--- What you have to do ---
Work out how many lines include "part" and answer with that number only.

-- START Extracted information --

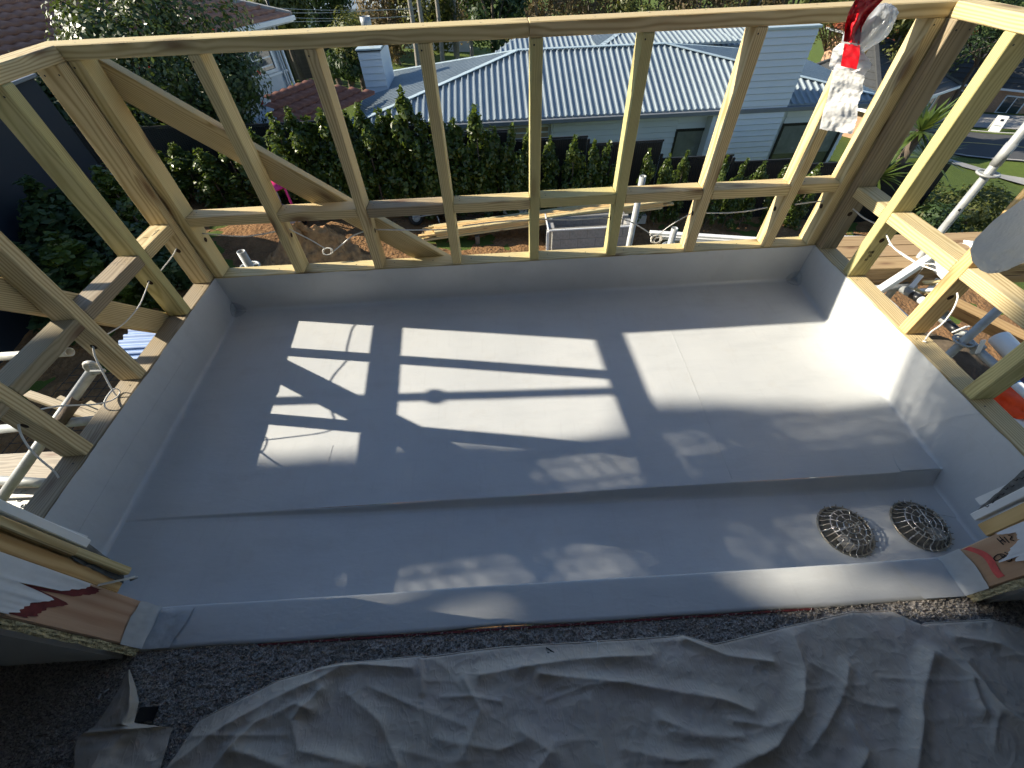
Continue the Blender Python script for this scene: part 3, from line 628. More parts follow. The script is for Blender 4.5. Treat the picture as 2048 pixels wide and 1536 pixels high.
# ================================================================== CARPET PILE, DROP CLOTHS
n = 26000
tx = RNG.uniform(-.35, 3.1, n); ty = RNG.uniform(-2.02, YI-.002, n); keep = (ty > -1.81) | (tx < .72); tx, ty = tx[keep], ty[keep]; n = len(tx)
h = RNG.uniform(.004, .015, n); r = RNG.uniform(.0028, .0052, n); lx, ly = RNG.normal(0, .004, n), RNG.normal(0, .004, n)
ph = RNG.uniform(0, 6.28, n); vv = np.empty((n, 4, 3))
for k in range(3): vv[:, k] = np.stack([tx+np.cos(ph+2.094*k)*r, ty+np.sin(ph+2.094*k)*r, np.full(n, FZ)], 1)
vv[:, 3] = np.stack([tx+lx, ty+ly, FZ+h], 1)
me = bpy.data.meshes.new('pile'); idx = np.arange(n)[:, None]*4; fc = np.concatenate([idx+[0, 1, 3], idx+[1, 2, 3], idx+[2, 0, 3]], 1).reshape(-1)
me.vertices.add(n*4); me.vertices.foreach_set('co', vv.reshape(-1)); me.loops.add(n*9); me.loops.foreach_set('vertex_index', fc.astype(np.int32))
me.polygons.add(n*3); me.polygons.foreach_set('loop_start', np.arange(0, n*9, 3, dtype=np.int32)); me.polygons.foreach_set('loop_total', np.full(n*3, 3, dtype=np.int32)); me.update(calc_edges=True)
tag(obj('carpet_pile', me, 'carpet', fl), kind='stuff')
def seg_dist(X, Y, pl):
    best = np.full(X.shape, 9.0)
    for (ax, ay), (bx, by) in zip(pl[:-1], pl[1:]):
        dx, dy = bx-ax, by-ay; t = np.clip(((X-ax)*dx+(Y-ay)*dy)/max(dx*dx+dy*dy, 1e-9), 0, 1); best = np.minimum(best, np.hypot(X-ax-t*dx, Y-ay-t*dy))
    return best
def fl2(*pp): return [tuple(onZ(x, y, FZ+.012)[:2]) for x, y in pp]
CZ = FZ+.011
edge = np.array(fl2((300, 1620), (340, 1536), (400, 1440), (480, 1400), (560, 1360), (650, 1335), (690, 1328), (840, 1312), (845, 1316), (1000, 1295), (1200, 1283), (1365, 1272), (1425, 1290), (1550, 1260), (1700, 1225), (1780, 1222), (1835, 1252), (1850, 1247), (1980, 1240), (2048, 1258), (2250, 1300)))
ridges = [([(350, 1536), (430, 1470), (560, 1395), (640, 1362), (690, 1335)], .016, .013), ([(410, 1560), (520, 1445), (600, 1408), (628, 1420)], .013, .011), ([(640, 1340), (720, 1330), (825, 1337)], .012, .009),
    ([(650, 1380), (590, 1440), (602, 1500), (720, 1525)], .014, .012), ([(842, 1318), (846, 1385)], .008, .005), ([(960, 1352), (1050, 1335), (1150, 1320), (1300, 1312)], .014, .011), ([(1080, 1350), (1250, 1367), (1440, 1400), (1500, 1422)], .014, .012),
    ([(1365, 1280), (1450, 1312), (1540, 1326)], .011, .008), ([(1580, 1275), (1602, 1340), (1592, 1420), (1545, 1490), (1440, 1545)], .02, .015), ([(1690, 1335), (1675, 1400), (1620, 1490)], .010, .010), ([(1850, 1310), (1835, 1400), (1822, 1560)], .016, .013),
    ([(1838, 1254), (1920, 1330), (1990, 1420), (2060, 1470)], .018, .012), ([(1870, 1310), (1925, 1352), (1955, 1420)], .012, .010), ([(1040, 1462), (1100, 1502), (1060, 1560)], .012, .012), ([(1180, 1400), (1202, 1480), (1218, 1560)], .008, .008), ([(1460, 1442), (1530, 1452), (1565, 1440)], .009, .009),
    ([(700, 1390), (760, 1440), (800, 1530)], .010, .012), ([(930, 1360), (962, 1420), (930, 1510)], .009, .011), ([(1900, 1275), (1990, 1290), (2060, 1330)], .012, .012), ([(1700, 1450), (1730, 1500), (1700, 1560)], .009, .011), ([(1320, 1440), (1400, 1470), (1480, 1475)], .009, .009), ([(1250, 1500), (1350, 1520), (1420, 1515)], .008, .010), ([(880, 1480), (1000, 1500), (1050, 1480)], .007, .01), ([(480, 1500), (600, 1540), (700, 1545)], .012, .014)]
nx, ny = 700, 150
rr_ = random.Random(5)
for k in range(36):
    cx_, cy_, an = rr_.uniform(330, 2040), rr_.uniform(1290, 1560), rr_.uniform(-.45, .6)+(1.3 if rr_.random() < .25 else 0); L2 = rr_.uniform(25, 120); bend = rr_.uniform(-.5, .5)
    ridges.append(([(cx_-math.cos(an)*L2, cy_-math.sin(an)*L2*.6), (cx_+math.sin(an)*L2*bend*.4, cy_-math.cos(an)*L2*bend*.3), (cx_+math.cos(an)*L2, cy_+math.sin(an)*L2*.6)], rr_.choice((.0015, .002, .0028, .0045)), rr_.uniform(.004, .008)))
xs = np.linspace(edge[0, 0], 3.05, nx); ey = np.interp(xs, edge[1:, 0], edge[1:, 1]); left = xs < edge[1, 0]
tt = np.linspace(0, 1, ny)**1.25; Xg, Tg = np.meshgrid(xs, tt); Yg = ey[None, :] - Tg*.48
Zg = np.full(Xg.shape, CZ)
for pl, a, wd in ridges:
    dd = seg_dist(Xg, Yg, fl2(*pl)); Zg += a*.85*np.exp(-(np.abs(dd)/(wd*.95))**1.25) * (1+.3*np.sin(Xg*31+Yg*19)) + a*.40/(1+(dd/(wd*2.6))**2) - a*.10*np.exp(-((dd-wd*2.6)/wd)**2)
nz = np.array([[mnoise.noise(V((x*9, y*9, 0)))*.007+abs(mnoise.noise(V((x*15+2*mnoise.noise(V((x*6, y*6, 1))), y*11, 4))))*.004+mnoise.noise(V((x*30, y*26, 4)))*.0018+(.5-abs(mnoise.noise(V((x*24+3*mnoise.noise(V((x*5, y*5, 3))), y*30, 9)))))*.0012+mnoise.noise(V((x*60, y*45, 4)))*.0006 for x, y in zip(rx, ry)] for rx, ry in zip(Xg, Yg)])
Zg = np.maximum(Zg+nz+.004, FZ+.009); e = np.clip(Tg/.012, 0, 1); Zg = Zg*e+(FZ+.0115+np.maximum(0, Zg-CZ)*.55)*(1-e)
dc = obj('drop_cloth', mesh(np.stack([Xg, Yg, Zg], -1).reshape(-1, 3).tolist(), [(j*nx+i, (j+1)*nx+i, (j+1)*nx+i+1, j*nx+i+1) for j in range(ny-1) for i in range(nx-1)]), 'drop_cloth', None, None, True)
tag(dc, 'wide grey cotton drop cloth crumpled over the carpet', 'drop cloth')
edge_tube = tube('hem', 'drop_cloth', dc, [(x, y, z+.0006) for x, y, z in zip(xs, Yg[0], Zg[0])][::3], .0017, 5)
tube('loose_thread', 'white_cloth', dc, spline([onZ(1178, 1279, FZ+.014), onZ(1186, 1284, FZ+.02), onZ(1194, 1283, FZ+.03), onZ(1195, 1300, FZ+.032), onZ(1190, 1325, FZ+.03)], 5), .0008, 4)
for q in ((1108, 1302), (1103, 1306), (1100, 1297)): tube('dark_smear', 'ink', dc, spline([onZ(q[0]-8, q[1]-2, FZ+.02), onZ(q[0], q[1]+3, FZ+.019), onZ(q[0]+3, q[1]+9, FZ+.018)], 4), .0016, 4)
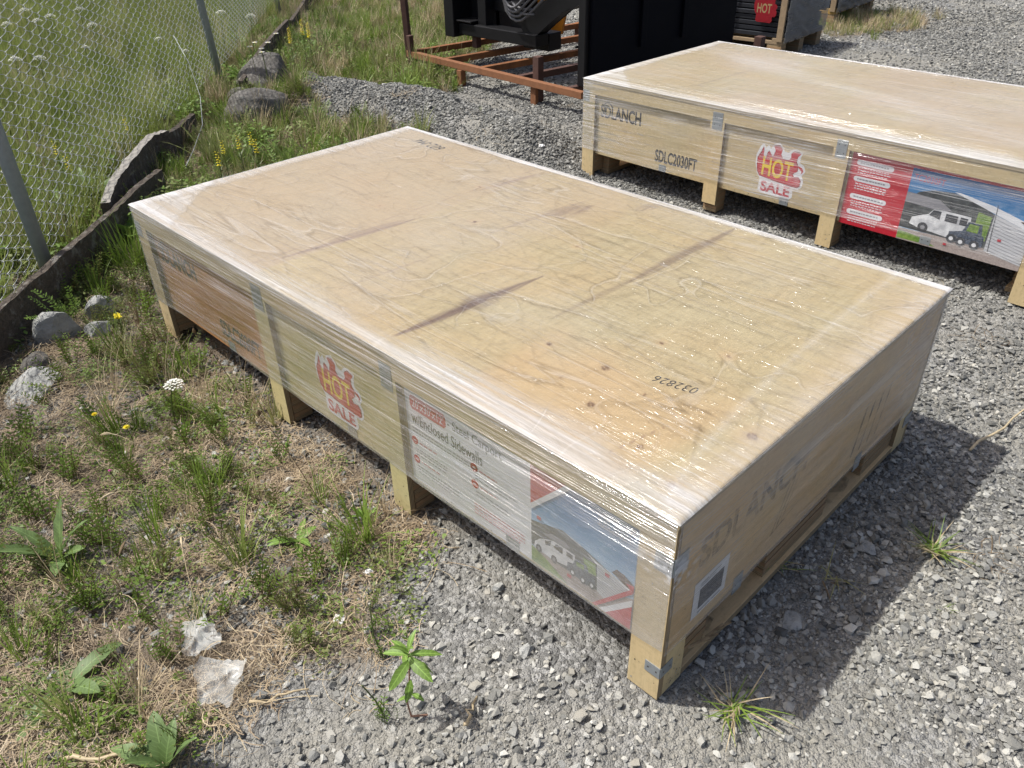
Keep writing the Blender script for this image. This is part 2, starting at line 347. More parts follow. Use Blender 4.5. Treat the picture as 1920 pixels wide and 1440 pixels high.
# ------------------------------------------------------------------ instancing of uncountable stuff
def source_coll(name, meshes):
    c = bpy.data.collections.new(name)
    for i, me in enumerate(meshes):
        o = bpy.data.objects.new('%s_%02d' % (name, i), me); c.objects.link(o)
    return c
def scatter(name, label, cat, meshes, X, Y, Z, rot, scl, idx, parent=None):
    n = len(X); me = bpy.data.meshes.new(name); me.vertices.add(n)
    me.vertices.foreach_set('co', np.stack([X, Y, Z], -1).astype(np.float32).ravel())
    a = me.attributes.new('rot', 'FLOAT_VECTOR', 'POINT'); a.data.foreach_set('vector', rot.astype(np.float32).ravel())
    a = me.attributes.new('scl', 'FLOAT_VECTOR', 'POINT')
    if scl.ndim == 1: scl = np.stack([scl] * 3, -1)
    a.data.foreach_set('vector', scl.astype(np.float32).ravel())
    a = me.attributes.new('idx', 'INT', 'POINT'); a.data.foreach_set('value', idx.astype(np.int32))
    for q in {m.name: m for s in meshes for m in s.materials}.values(): me.materials.append(q)
    o = link(name, me); tag(o, label, cat, None, 'stuff')
    ng = bpy.data.node_groups.new(name, 'GeometryNodeTree')
    ng.interface.new_socket('Geometry', in_out='INPUT', socket_type='NodeSocketGeometry')
    ng.interface.new_socket('Geometry', in_out='OUTPUT', socket_type='NodeSocketGeometry')
    N = ng.nodes; gi = N.new('NodeGroupInput'); go = N.new('NodeGroupOutput')
    ip = N.new('GeometryNodeInstanceOnPoints'); ci = N.new('GeometryNodeCollectionInfo')
    ci.inputs['Collection'].default_value = source_coll(name + '_src', meshes)
    ci.inputs['Separate Children'].default_value = True; ci.inputs['Reset Children'].default_value = True
    def na(nm, ty): q = N.new('GeometryNodeInputNamedAttribute'); q.data_type = ty; q.inputs['Name'].default_value = nm; return [s for s in q.outputs if s.enabled and s.name == 'Attribute'][0]
    e2r = N.new('FunctionNodeEulerToRotation')
    Lk = ng.links.new
    Lk(gi.outputs[0], ip.inputs['Points']); Lk(ci.outputs[0], ip.inputs['Instance'])
    ip.inputs['Pick Instance'].default_value = True
    Lk(na('idx', 'INT'), ip.inputs['Instance Index']); Lk(na('rot', 'FLOAT_VECTOR'), e2r.inputs[0]); Lk(e2r.outputs[0], ip.inputs['Rotation'])
    Lk(na('scl', 'FLOAT_VECTOR'), ip.inputs['Scale']); Lk(ip.outputs[0], go.inputs[0])
    md = o.modifiers.new('scatter', 'NODES'); md.node_group = ng
    return o
def stone_mat(name, lo, hi, warm=(0.42, 0.39, 0.32), dull=(0.2, 0.2, 0.19)):
    t = NT(name); oi = t.n('ObjectInfo'); r = oi.outputs['Random']; co = t.objco()
    c = t.ramp(r, [(0.0, tuple(v * 0.75 for v in lo)), (0.3, lo), (0.62, tuple((a + b) / 2 for a, b in zip(lo, hi))), (0.9, hi), (1.0, tuple(min(0.6, v * 1.12) for v in hi))])
    c2 = t.mix(t.ramp(t.math('FRACT', t.math('MULTIPLY', r, 37.0)), [(0.5, 0.0), (1.0, 0.55)]), c, warm)
    n = t.noise(co, 3.5, 5, 0.7)
    c3 = t.mix(t.math('MULTIPLY', n, 0.3), c2, dull); 
    t.principled(c3, 0.92, 0, t.bump(n, 0.3, 0.08), 0.2); return t.mat
M_STONE = stone_mat('crushed_stone', (0.215, 0.213, 0.193), (0.48, 0.472, 0.425))
def stone_mesh(name, seed, mat, n=11, fl=0.68):
    rg = random.Random(seed); bm = bmesh.new()
    for i in range(n):
        v = Vector((rg.gauss(0, 1), rg.gauss(0, 1), rg.gauss(0, 1))).normalized() * rg.uniform(0.75, 1.05)
        bm.verts.new((v.x * 0.5, v.y * 0.5 * rg.uniform(0.75, 0.95), v.z * 0.5 * fl))
    r = bmesh.ops.convex_hull(bm, input=bm.verts[:])
    for q in [v for v in bm.verts if not v.link_faces]: bm.verts.remove(q)
    me = bpy.data.meshes.new(name); bm.to_mesh(me); bm.free(); me.materials.append(mat); return me
M_STONED = stone_mat('clean_crushed_stone', (0.135, 0.136, 0.127), (0.35, 0.347, 0.318), (0.27, 0.26, 0.225), (0.12, 0.12, 0.12))
STONES = [stone_mesh('stone_shape', i, M_STONE) for i in range(10)] + [stone_mesh('stone_shape', 40 + i, M_STONED) for i in range(10)]
CAMXY = np.array([-1.0, -0.58]); CR = np.array(camo.rotation_euler.to_matrix())
def in_view(X, Y, Z=0.0, m=0.18):
    q = (np.stack([X - (-1.0006), Y - (-0.5797), np.zeros_like(X) + Z - 1.6185], -1)) @ CR
    d = -q[:, 2]; u = q[:, 0] / np.maximum(d, 0.05) * 1499.5 / 960; v = q[:, 1] / np.maximum(d, 0.05) * 1499.5 / 720
    return (d > 0.1) & (np.abs(u) < 1 + m + 0.25) & (v < 1 + m) & (v > -1 - m - 0.25)
def pts_in(x0, x1, y0, y1, dens, seed):
    r = np.random.default_rng(seed); n = int((x1 - x0) * (y1 - y0) * dens)
    X = r.uniform(x0, x1, n); Y = r.uniform(y0, y1, n); k = in_view(X, Y); return X[k], Y[k], r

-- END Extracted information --

--- Output ---
2